Alexa, thank you so much for being here. What a wonderful presentation. And I think you too, Alexa are a wonderful anomaly in all of the ways that you described. Super anomalous. Exactly. Um We do have some questions coming through. So let me ask you. Um oh my gosh, they're really coming fast here. OK. What's your favorite anomaly? And how has it helped you change your perspective about yourself
about myself? OK. You know, being in such a technical role or not role, but field, I'm a human role in a technical field as a chief of staff. And I think that that humanness about me has been the scariest anomaly and the most important for me because I'm able to kind of break some of these crazy scary side track things down into a very simple language that are helping people make sense of some of the risks and make sense of some of the things they can do to fix them.
And I think just having that anomalous empathy that I bring to my team is helping normalize cybersecurity and normalize doing our part uh in, in that space because we all have to do something if we want, if we want to prevent all these incidents that you're probably seeing on the news.
Yeah.
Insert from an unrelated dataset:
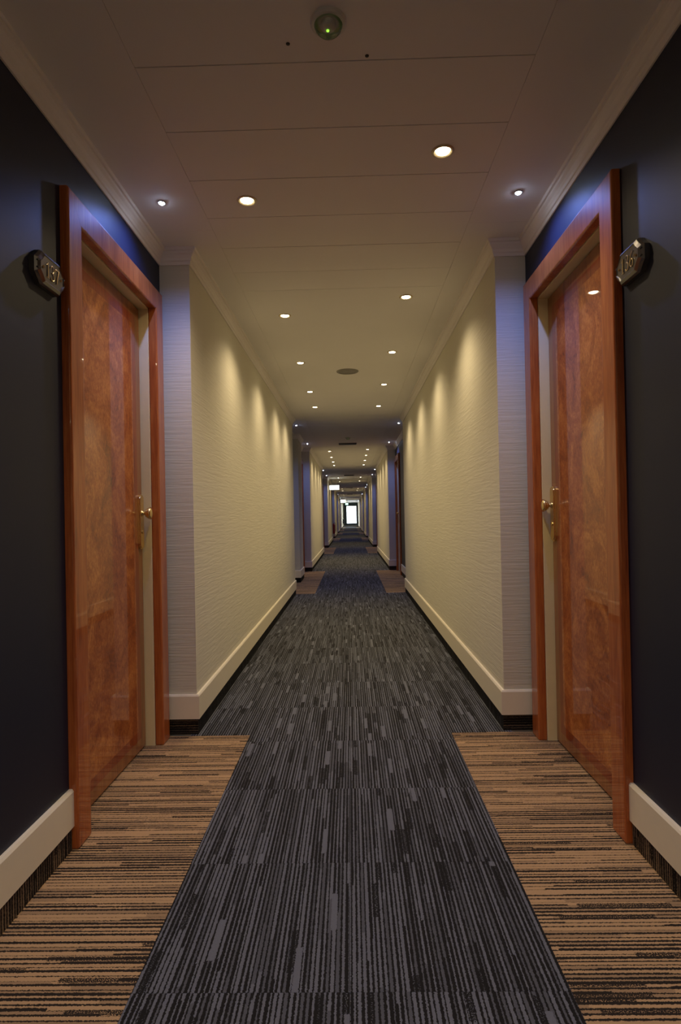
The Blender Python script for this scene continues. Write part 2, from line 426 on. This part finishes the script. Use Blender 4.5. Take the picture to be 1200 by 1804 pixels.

And it's such a good message to, to normalize things I think even for ourselves, which is a good point that you made. And a lot of people kind of called out in the chat saying, yeah, sometimes I feel like I don't think like them, I don't look like them. And we have to just like, if we start to normalize everything around us, we will have less of that feeling coming through. Right.
Exactly. And I hope that there are more of them. Right. I hope I'm not like the, I don't look like them because I'm the only woman. I just want to
bring more women. And Yes. Exactly. Well, and being here today and sharing your story is such a great way to do that. So, thank you so much Alexa for being here. We're so happy to have had
you. Thank you so much. Really appreciate it. Thank you.